La sénatrice Dasko [ - ]

Monsieur le sénateur, vous avez mentionné qu’environ 80 % des Albertains sont en faveur d’un système national pour le Régime de pensions du Canada, mais il y a aussi le chiffre de 53 % qui circule et celui des 117 % du régime qui reviendraient à l’Alberta. Y a-t-il des raisons de penser que les Albertains vont croire à la désinformation qui est présentée au moyen de ces chiffres? Ils sont tellement incroyables que personne ne pourrait les croire. Pourtant, comme nous le savons, si une chose est répétée à maintes reprises, elle risque d’être crue par le public.

Avez-vous le sentiment que les Albertains pourraient en venir à croire ce genre de chiffres, qui me semblent évidemment absurdes? Merci.

Son Honneur la Présidente [ - ]

Sénatrice Simons, le temps dont vous disposiez est écoulé. Voulez-vous plus de temps pour répondre à la question?

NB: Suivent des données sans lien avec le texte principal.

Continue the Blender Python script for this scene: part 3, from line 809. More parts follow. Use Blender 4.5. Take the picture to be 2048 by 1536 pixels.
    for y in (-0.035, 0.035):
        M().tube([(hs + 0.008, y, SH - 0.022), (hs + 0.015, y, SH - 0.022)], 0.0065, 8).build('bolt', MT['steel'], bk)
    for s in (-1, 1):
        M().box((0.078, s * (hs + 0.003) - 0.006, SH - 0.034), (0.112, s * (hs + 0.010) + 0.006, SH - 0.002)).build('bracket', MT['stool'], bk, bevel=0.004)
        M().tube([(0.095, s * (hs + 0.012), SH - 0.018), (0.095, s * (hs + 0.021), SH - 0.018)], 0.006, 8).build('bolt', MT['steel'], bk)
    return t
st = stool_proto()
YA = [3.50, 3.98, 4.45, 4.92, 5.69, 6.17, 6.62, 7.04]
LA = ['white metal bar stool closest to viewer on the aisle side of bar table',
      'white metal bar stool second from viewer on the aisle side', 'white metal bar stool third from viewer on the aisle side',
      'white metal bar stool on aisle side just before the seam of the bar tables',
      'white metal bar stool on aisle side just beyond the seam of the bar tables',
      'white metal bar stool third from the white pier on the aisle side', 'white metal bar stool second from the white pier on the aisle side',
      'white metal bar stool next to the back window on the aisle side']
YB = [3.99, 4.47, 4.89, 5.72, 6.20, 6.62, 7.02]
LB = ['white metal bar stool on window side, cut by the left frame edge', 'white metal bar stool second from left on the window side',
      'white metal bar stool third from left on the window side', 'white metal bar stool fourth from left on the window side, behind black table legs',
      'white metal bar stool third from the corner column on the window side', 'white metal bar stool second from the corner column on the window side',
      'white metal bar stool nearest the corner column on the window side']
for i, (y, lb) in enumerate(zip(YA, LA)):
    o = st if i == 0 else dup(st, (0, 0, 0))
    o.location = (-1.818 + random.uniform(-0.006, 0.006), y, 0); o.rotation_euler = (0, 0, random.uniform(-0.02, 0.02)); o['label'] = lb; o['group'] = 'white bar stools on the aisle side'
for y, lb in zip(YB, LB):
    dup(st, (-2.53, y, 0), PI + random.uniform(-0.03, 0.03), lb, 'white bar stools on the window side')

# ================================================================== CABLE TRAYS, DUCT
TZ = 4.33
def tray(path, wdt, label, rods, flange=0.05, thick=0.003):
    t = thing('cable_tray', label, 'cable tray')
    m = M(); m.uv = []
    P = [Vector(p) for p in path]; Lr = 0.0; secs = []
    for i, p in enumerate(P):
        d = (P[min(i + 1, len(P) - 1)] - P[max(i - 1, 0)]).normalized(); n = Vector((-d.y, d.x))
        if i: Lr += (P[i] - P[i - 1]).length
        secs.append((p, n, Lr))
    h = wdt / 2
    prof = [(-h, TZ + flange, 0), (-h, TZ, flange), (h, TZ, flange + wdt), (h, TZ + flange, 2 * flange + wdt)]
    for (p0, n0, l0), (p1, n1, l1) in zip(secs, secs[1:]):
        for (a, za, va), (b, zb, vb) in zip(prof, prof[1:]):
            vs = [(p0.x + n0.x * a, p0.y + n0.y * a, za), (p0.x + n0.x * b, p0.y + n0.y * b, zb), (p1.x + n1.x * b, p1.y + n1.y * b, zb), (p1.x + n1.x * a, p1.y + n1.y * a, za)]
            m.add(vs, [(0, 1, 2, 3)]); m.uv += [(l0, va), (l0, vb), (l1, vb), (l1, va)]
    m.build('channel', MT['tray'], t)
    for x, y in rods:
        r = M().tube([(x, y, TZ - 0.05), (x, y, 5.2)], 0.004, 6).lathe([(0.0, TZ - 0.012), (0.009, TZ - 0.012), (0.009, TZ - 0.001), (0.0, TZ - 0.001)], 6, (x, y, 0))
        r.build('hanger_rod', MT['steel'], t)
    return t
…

J’aimerais bien demander cinq minutes de plus, mais je suis consciente que je retarde le souper des sénateurs.

Son Honneur la Présidente [ - ]

Est-ce que l’on consent à ce que la sénatrice Simons réponde à la question de la sénatrice Dasko?

Le gouvernement de l’Alberta s’est engagé dans une campagne de communication extrêmement sophistiquée pour tenter d’expliquer aux Albertains pourquoi il pense qu’un régime de retraite albertain est viable. Toutefois, il a été difficile d’obtenir des données de sondage cohérentes et, comme vous le savez, les résultats des sondages dépendent de la manière dont on pose la question.

J’ai lu aujourd’hui un article dans mon ancien journal, l’Edmonton Journal, où l’on raconte que le journal a tenté de déposer une demande d’accès à l’information pour obtenir certains documents issus des tables rondes et des journées portes ouvertes organisées par le gouvernement. Le gouvernement a refusé de divulguer ces documents en prétendant que ces séances de questions-réponses constituent des conseils au gouvernement et qu’elles doivent donc rester confidentielles.

Selon moi, si les Albertains disposaient d’informations exactes sur ce que ce régime de retraite obtiendrait réellement en matière d’actifs de départ, leur réaction serait très différente, car on leur dit qu’ils obtiendront automatiquement 53 % du fonds. C’est pourquoi je pense qu’il est absolument essentiel que nous obtenions ces informations le plus rapidement possible, afin que les Albertains puissent se faire leur propre opinion sur la base de données objectives.